Exercise prompt ::
Look through the data below and report how many lines include "scene". Only the number should be given.

------------------------------------------------------------

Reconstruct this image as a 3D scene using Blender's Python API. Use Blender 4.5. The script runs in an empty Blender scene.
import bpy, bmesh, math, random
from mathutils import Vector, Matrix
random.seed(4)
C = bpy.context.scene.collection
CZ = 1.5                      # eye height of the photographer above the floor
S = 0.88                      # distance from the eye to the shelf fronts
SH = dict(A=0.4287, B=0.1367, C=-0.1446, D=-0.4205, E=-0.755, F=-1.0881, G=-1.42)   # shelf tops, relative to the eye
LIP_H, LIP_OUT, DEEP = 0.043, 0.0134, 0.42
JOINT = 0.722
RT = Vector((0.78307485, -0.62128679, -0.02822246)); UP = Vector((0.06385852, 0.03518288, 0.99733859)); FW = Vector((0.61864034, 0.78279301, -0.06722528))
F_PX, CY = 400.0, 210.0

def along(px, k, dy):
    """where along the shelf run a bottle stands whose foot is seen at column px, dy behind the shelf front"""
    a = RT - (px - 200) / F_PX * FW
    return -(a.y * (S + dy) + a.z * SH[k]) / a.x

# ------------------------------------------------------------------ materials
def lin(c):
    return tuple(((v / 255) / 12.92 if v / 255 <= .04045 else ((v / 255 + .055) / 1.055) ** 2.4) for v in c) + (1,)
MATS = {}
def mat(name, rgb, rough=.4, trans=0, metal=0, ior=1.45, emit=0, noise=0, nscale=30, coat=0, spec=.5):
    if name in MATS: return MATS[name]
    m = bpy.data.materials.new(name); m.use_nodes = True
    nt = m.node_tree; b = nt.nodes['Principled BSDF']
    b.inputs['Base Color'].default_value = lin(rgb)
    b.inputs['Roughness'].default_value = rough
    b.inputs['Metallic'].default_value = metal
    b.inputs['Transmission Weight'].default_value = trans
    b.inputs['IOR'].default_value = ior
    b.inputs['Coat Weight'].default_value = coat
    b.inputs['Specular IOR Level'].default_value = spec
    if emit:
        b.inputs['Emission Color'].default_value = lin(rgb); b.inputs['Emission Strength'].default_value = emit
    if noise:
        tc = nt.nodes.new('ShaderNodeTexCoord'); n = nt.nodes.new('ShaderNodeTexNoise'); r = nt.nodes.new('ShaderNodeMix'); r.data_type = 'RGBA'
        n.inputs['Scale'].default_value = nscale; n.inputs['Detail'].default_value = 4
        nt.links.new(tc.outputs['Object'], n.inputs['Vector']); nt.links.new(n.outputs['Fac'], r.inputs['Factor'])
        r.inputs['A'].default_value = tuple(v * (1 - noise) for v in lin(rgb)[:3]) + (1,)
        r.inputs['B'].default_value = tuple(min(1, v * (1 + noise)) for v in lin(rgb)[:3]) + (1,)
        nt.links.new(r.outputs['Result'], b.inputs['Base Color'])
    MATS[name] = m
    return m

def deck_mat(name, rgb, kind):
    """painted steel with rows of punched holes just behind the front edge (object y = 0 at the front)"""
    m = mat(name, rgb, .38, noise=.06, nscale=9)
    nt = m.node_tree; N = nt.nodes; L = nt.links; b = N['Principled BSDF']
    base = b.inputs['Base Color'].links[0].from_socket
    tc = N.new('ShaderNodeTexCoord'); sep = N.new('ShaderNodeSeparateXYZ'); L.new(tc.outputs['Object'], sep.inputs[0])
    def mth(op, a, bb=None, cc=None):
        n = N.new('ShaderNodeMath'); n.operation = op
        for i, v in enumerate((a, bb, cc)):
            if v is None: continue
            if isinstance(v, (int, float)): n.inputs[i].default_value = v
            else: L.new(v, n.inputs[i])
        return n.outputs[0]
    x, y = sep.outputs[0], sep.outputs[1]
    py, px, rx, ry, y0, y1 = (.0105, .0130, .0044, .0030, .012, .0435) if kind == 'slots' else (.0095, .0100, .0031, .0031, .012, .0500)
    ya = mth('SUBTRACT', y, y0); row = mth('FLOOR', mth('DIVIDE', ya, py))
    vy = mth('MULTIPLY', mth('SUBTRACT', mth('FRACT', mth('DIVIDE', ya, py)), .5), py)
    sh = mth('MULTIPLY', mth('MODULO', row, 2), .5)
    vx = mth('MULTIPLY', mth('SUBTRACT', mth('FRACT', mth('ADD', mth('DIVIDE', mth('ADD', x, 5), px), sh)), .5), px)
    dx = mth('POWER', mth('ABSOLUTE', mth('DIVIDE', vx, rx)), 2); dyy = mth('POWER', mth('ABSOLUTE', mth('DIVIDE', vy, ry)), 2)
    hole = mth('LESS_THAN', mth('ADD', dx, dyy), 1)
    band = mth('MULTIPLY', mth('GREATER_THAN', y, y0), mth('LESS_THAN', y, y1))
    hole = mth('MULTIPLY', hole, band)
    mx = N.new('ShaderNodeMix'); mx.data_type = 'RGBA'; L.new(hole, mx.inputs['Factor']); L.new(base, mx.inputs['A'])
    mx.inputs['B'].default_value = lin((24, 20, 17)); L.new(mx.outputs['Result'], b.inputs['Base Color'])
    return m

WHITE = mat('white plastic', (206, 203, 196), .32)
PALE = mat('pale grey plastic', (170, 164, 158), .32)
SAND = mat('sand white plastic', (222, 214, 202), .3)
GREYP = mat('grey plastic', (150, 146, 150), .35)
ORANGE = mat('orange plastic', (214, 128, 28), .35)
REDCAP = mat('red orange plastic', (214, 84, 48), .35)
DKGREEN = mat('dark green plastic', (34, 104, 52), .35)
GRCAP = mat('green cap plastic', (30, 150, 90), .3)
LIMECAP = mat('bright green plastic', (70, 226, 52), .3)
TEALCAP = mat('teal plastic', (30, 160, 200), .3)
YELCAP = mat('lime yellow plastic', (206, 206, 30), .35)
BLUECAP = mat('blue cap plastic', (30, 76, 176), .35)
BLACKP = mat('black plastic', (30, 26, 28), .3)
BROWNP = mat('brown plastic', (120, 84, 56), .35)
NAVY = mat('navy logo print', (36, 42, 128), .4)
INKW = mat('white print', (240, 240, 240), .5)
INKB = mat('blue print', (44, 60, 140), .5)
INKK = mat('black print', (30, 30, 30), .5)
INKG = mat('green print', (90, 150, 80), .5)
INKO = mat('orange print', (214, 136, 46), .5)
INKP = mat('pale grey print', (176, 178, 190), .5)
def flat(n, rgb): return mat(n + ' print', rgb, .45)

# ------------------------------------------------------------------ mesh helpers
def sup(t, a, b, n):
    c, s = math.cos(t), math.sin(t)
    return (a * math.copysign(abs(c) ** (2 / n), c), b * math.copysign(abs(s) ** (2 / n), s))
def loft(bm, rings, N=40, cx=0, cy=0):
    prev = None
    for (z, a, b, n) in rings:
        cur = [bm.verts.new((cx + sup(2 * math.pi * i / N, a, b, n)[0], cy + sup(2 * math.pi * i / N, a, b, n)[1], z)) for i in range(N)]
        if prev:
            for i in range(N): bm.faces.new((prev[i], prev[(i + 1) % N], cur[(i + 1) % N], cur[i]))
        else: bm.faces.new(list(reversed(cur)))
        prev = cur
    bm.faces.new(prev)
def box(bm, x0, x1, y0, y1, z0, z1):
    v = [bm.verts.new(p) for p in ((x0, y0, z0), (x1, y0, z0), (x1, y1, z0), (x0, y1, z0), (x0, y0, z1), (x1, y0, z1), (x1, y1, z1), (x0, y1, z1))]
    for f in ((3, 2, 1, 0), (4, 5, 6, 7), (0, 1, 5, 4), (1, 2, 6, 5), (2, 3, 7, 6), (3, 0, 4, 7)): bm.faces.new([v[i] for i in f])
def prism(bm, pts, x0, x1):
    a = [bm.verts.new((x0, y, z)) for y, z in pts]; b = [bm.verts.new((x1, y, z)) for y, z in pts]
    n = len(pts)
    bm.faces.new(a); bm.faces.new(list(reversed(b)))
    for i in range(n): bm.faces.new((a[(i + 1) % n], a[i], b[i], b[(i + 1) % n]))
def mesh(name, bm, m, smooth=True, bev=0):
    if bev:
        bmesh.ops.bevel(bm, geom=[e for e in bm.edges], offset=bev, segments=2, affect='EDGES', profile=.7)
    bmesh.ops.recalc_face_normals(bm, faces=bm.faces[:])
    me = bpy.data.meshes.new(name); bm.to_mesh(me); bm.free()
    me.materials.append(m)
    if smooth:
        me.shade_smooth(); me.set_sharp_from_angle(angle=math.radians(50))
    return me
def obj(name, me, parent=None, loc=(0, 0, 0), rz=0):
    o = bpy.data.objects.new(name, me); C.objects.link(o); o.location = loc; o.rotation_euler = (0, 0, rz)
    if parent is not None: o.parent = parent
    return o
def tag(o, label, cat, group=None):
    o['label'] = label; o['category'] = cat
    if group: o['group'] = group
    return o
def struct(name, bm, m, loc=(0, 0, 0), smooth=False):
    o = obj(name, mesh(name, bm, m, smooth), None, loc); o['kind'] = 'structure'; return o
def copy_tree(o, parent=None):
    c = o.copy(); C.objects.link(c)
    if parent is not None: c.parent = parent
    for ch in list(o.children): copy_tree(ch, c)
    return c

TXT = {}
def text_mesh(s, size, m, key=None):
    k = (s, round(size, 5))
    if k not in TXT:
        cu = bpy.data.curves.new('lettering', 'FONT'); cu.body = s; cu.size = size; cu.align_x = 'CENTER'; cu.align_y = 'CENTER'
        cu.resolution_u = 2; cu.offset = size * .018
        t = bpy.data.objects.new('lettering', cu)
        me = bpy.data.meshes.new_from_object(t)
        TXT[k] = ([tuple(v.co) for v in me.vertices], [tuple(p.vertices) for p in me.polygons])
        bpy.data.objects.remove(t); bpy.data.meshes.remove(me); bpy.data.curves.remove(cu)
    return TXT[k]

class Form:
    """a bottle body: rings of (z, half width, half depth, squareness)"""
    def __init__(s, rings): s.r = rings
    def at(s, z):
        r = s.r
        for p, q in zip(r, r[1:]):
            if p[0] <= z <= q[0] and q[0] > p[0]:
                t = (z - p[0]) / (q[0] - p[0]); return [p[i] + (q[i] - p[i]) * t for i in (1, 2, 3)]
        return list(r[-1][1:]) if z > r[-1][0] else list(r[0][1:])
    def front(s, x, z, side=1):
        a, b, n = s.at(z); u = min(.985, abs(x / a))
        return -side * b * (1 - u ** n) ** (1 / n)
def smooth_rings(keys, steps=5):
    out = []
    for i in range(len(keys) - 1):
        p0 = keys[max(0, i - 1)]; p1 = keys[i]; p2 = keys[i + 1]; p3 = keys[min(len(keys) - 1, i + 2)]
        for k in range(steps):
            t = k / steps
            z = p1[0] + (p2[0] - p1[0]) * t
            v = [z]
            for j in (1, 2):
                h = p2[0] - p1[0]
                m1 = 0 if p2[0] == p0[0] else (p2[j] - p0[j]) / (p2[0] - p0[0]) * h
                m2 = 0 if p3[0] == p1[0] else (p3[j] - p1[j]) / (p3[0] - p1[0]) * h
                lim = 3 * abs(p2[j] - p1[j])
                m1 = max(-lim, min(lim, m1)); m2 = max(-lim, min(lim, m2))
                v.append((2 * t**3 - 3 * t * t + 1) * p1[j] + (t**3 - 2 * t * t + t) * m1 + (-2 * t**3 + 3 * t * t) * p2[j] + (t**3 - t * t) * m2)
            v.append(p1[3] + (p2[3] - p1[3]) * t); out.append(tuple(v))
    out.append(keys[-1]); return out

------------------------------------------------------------

Solution to this task ::
2